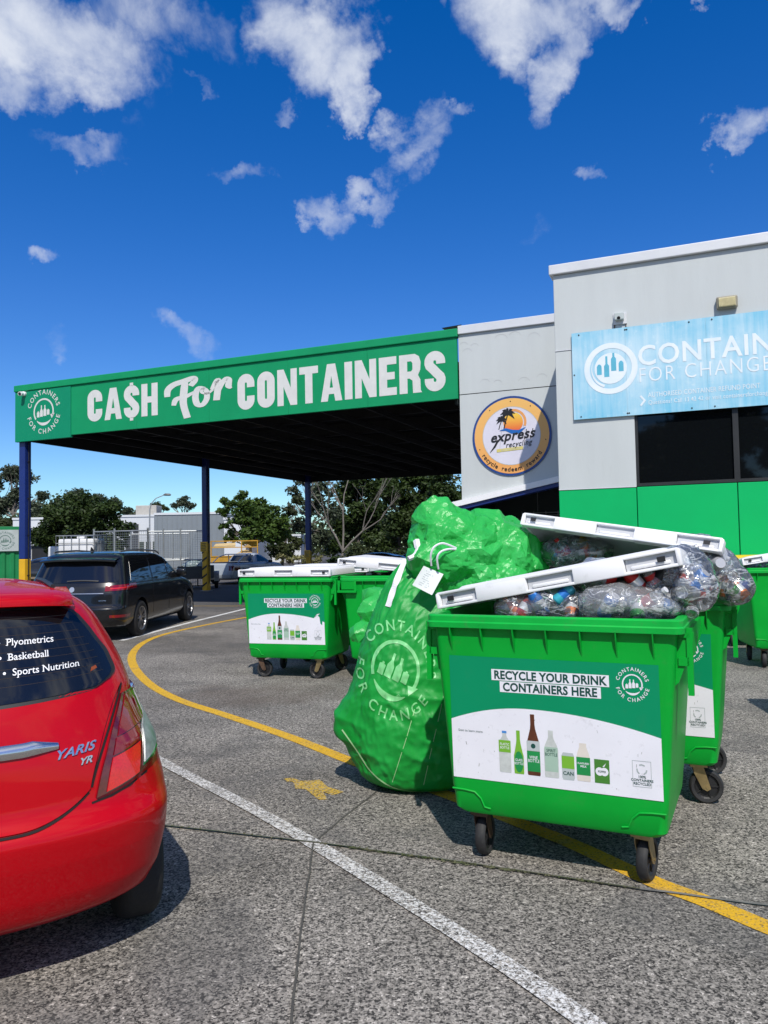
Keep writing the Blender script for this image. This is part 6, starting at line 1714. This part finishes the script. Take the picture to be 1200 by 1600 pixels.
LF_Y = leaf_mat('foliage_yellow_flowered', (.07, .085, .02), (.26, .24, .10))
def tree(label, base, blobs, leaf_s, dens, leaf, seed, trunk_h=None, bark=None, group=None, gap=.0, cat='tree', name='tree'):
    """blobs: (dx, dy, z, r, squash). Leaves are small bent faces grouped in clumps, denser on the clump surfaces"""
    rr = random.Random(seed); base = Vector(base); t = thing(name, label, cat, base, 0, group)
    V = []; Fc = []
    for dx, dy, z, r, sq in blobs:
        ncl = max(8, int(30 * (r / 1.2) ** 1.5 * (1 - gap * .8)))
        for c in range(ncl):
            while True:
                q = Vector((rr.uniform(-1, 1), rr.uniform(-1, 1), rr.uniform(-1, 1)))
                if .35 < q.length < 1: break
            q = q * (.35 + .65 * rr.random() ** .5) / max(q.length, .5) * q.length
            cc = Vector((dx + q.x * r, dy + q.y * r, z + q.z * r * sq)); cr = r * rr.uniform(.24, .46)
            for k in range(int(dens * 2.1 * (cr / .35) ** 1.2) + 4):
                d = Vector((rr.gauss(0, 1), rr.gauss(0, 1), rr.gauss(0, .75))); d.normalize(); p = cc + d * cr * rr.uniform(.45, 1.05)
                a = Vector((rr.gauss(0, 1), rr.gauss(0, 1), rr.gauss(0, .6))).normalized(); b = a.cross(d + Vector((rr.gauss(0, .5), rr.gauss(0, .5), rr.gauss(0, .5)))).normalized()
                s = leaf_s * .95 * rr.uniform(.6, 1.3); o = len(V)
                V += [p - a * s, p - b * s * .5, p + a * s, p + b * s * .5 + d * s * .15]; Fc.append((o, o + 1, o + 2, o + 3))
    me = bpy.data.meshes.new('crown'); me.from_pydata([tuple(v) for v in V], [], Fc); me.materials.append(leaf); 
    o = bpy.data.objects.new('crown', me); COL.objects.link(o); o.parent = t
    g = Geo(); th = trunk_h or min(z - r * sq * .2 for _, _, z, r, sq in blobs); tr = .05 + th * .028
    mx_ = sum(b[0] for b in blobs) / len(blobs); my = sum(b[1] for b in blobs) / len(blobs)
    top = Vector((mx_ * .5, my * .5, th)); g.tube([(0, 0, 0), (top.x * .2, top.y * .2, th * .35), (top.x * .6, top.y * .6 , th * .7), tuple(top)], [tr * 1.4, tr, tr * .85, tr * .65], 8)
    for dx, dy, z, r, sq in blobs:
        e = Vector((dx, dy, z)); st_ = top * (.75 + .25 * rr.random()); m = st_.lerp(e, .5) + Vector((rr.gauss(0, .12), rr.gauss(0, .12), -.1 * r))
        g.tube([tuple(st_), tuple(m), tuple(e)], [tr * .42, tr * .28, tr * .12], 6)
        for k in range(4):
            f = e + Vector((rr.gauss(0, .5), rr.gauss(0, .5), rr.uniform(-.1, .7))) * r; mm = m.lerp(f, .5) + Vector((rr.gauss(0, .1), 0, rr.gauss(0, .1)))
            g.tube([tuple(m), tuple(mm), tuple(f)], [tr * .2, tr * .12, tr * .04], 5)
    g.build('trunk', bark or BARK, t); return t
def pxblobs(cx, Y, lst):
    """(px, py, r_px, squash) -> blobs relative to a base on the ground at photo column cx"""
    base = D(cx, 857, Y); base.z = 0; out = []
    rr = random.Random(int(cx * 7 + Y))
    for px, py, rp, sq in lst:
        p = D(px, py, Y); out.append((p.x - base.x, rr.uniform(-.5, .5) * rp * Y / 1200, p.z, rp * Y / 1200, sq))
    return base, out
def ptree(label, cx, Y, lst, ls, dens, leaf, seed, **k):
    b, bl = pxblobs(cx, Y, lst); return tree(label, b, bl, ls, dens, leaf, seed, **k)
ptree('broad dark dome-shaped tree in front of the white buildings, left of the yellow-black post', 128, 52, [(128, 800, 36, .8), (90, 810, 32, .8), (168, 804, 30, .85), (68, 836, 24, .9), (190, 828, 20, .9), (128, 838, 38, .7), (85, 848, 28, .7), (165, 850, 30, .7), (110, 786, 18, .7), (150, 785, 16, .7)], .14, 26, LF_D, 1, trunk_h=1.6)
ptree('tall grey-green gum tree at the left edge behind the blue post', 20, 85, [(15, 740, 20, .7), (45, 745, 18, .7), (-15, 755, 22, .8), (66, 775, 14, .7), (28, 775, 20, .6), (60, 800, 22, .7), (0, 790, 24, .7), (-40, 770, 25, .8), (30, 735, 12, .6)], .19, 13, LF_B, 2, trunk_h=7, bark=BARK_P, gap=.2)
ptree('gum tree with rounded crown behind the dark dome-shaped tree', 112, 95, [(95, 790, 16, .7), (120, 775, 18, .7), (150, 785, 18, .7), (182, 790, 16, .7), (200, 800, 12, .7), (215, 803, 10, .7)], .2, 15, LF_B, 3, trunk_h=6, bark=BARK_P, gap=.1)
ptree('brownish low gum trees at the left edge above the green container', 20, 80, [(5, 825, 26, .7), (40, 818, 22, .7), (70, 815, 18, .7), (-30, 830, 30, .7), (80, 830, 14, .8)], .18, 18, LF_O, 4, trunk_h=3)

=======

(What is required): Take the listing above and print it exactly, apart from the pictures.

(Final result):
Keep writing the Blender script for this image. This is part 6, starting at line 1714. This part finishes the script. Take the picture to be 1200 by 1600 pixels.
LF_Y = leaf_mat('foliage_yellow_flowered', (.07, .085, .02), (.26, .24, .10))
def tree(label, base, blobs, leaf_s, dens, leaf, seed, trunk_h=None, bark=None, group=None, gap=.0, cat='tree', name='tree'):
    """blobs: (dx, dy, z, r, squash). Leaves are small bent faces grouped in clumps, denser on the clump surfaces"""
    rr = random.Random(seed); base = Vector(base); t = thing(name, label, cat, base, 0, group)
    V = []; Fc = []
    for dx, dy, z, r, sq in blobs:
        ncl = max(8, int(30 * (r / 1.2) ** 1.5 * (1 - gap * .8)))
        for c in range(ncl):
            while True:
                q = Vector((rr.uniform(-1, 1), rr.uniform(-1, 1), rr.uniform(-1, 1)))
                if .35 < q.length < 1: break
            q = q * (.35 + .65 * rr.random() ** .5) / max(q.length, .5) * q.length
            cc = Vector((dx + q.x * r, dy + q.y * r, z + q.z * r * sq)); cr = r * rr.uniform(.24, .46)
            for k in range(int(dens * 2.1 * (cr / .35) ** 1.2) + 4):
                d = Vector((rr.gauss(0, 1), rr.gauss(0, 1), rr.gauss(0, .75))); d.normalize(); p = cc + d * cr * rr.uniform(.45, 1.05)
                a = Vector((rr.gauss(0, 1), rr.gauss(0, 1), rr.gauss(0, .6))).normalized(); b = a.cross(d + Vector((rr.gauss(0, .5), rr.gauss(0, .5), rr.gauss(0, .5)))).normalized()
                s = leaf_s * .95 * rr.uniform(.6, 1.3); o = len(V)
                V += [p - a * s, p - b * s * .5, p + a * s, p + b * s * .5 + d * s * .15]; Fc.append((o, o + 1, o + 2, o + 3))
    me = bpy.data.meshes.new('crown'); me.from_pydata([tuple(v) for v in V], [], Fc); me.materials.append(leaf); 
    o = bpy.data.objects.new('crown', me); COL.objects.link(o); o.parent = t
    g = Geo(); th = trunk_h or min(z - r * sq * .2 for _, _, z, r, sq in blobs); tr = .05 + th * .028
    mx_ = sum(b[0] for b in blobs) / len(blobs); my = sum(b[1] for b in blobs) / len(blobs)
    top = Vector((mx_ * .5, my * .5, th)); g.tube([(0, 0, 0), (top.x * .2, top.y * .2, th * .35), (top.x * .6, top.y * .6 , th * .7), tuple(top)], [tr * 1.4, tr, tr * .85, tr * .65], 8)
    for dx, dy, z, r, sq in blobs:
        e = Vector((dx, dy, z)); st_ = top * (.75 + .25 * rr.random()); m = st_.lerp(e, .5) + Vector((rr.gauss(0, .12), rr.gauss(0, .12), -.1 * r))
        g.tube([tuple(st_), tuple(m), tuple(e)], [tr * .42, tr * .28, tr * .12], 6)
        for k in range(4):
            f = e + Vector((rr.gauss(0, .5), rr.gauss(0, .5), rr.uniform(-.1, .7))) * r; mm = m.lerp(f, .5) + Vector((rr.gauss(0, .1), 0, rr.gauss(0, .1)))
            g.tube([tuple(m), tuple(mm), tuple(f)], [tr * .2, tr * .12, tr * .04], 5)
    g.build('trunk', bark or BARK, t); return t
def pxblobs(cx, Y, lst):
    """(px, py, r_px, squash) -> blobs relative to a base on the ground at photo column cx"""
    base = D(cx, 857, Y); base.z = 0; out = []
    rr = random.Random(int(cx * 7 + Y))
    for px, py, rp, sq in lst:
        p = D(px, py, Y); out.append((p.x - base.x, rr.uniform(-.5, .5) * rp * Y / 1200, p.z, rp * Y / 1200, sq))
    return base, out
def ptree(label, cx, Y, lst, ls, dens, leaf, seed, **k):
    b, bl = pxblobs(cx, Y, lst); return tree(label, b, bl, ls, dens, leaf, seed, **k)
ptree('broad dark dome-shaped tree in front of the white buildings, left of the yellow-black post', 128, 52, [(128, 800, 36, .8), (90, 810, 32, .8), (168, 804, 30, .85), (68, 836, 24, .9), (190, 828, 20, .9), (128, 838, 38, .7), (85, 848, 28, .7), (165, 850, 30, .7), (110, 786, 18, .7), (150, 785, 16, .7)], .14, 26, LF_D, 1, trunk_h=1.6)
ptree('tall grey-green gum tree at the left edge behind the blue post', 20, 85, [(15, 740, 20, .7), (45, 745, 18, .7), (-15, 755, 22, .8), (66, 775, 14, .7), (28, 775, 20, .6), (60, 800, 22, .7), (0, 790, 24, .7), (-40, 770, 25, .8), (30, 735, 12, .6)], .19, 13, LF_B, 2, trunk_h=7, bark=BARK_P, gap=.2)
ptree('gum tree with rounded crown behind the dark dome-shaped tree', 112, 95, [(95, 790, 16, .7), (120, 775, 18, .7), (150, 785, 18, .7), (182, 790, 16, .7), (200, 800, 12, .7), (215, 803, 10, .7)], .2, 15, LF_B, 3, trunk_h=6, bark=BARK_P, gap=.1)
ptree('brownish low gum trees at the left edge above the green container', 20, 80, [(5, 825, 26, .7), (40, 818, 22, .7), (70, 815, 18, .7), (-30, 830, 30, .7), (80, 830, 14, .8)], .18, 18, LF_O, 4, trunk_h=3)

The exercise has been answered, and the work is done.